Weblogs, also called "blogs," are dynamic, easy-to-use web spaces for researching, reading, and writing. The technology allows writers to draft, edit and publish writing to the web, to store and update internal and external links to useful information sources, to organize work over time, and to collaborate with other users on shared projects.

Starting in the 2003-2004 academic year, staff at Galileo Academy of Science and Technology are gradually implementing blog use, relying on a particular weblog content management system, Userland Software's Manila. As part of our pioneering use of weblogs, the Gal's School Library Advisory Committee will host edBlogger S.F. 2003, a gathering of  educational bloggers from throughout the country.

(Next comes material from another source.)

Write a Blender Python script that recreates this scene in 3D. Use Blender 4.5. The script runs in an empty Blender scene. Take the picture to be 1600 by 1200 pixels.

We run all of our many sites under the auspices of our partners, the University of California's Bay Area Writing Project and the Office of the Kern County Superintendent of Schools. Our teachers' and students' use of Manila is increasing dramatically, with good results for student learning. We've discovered significant advantages in blogs for our digital literacy program:

Capabilities & benefits

  • Ease of use. With a bit of handholding, even the technologically reluctant are able to post content to the web. More advanced users are uniformly pleased and motivated to do more by the user-friendly interface.
  • Ease of deployment. All a user needs is a Web browser on an internet-connected workstation: at school, at home, wherever. (If it's IE5.5 or above and on a PC platform, you get the extra benefit of a handy WYSIWYG editor.)
  • Focus on content. Writing and reading are the goals, not designing snazzy pages. The whole issue of Web site design and updating is put to one side and emphasis is placed on the text, graphic, audio and video content of the page.
  • Security and monitoring. Password protection and membership management make it easy to enforce appropriate use policies for teachers and students.
  • Maintenance responsibilities are democratized. CTIs and librarians aren't Web masters as much as web coaches.Teachers and students are capable of doing their own blog editing, design and maintenance.
  • Collaboration - asynchronous, multi-authored, long distance - is simple for advanced beginner and intermediate users.
  • Communication within the school, and from the school to parents and communities, improves.
  • Documentation of completed tasks is made easier.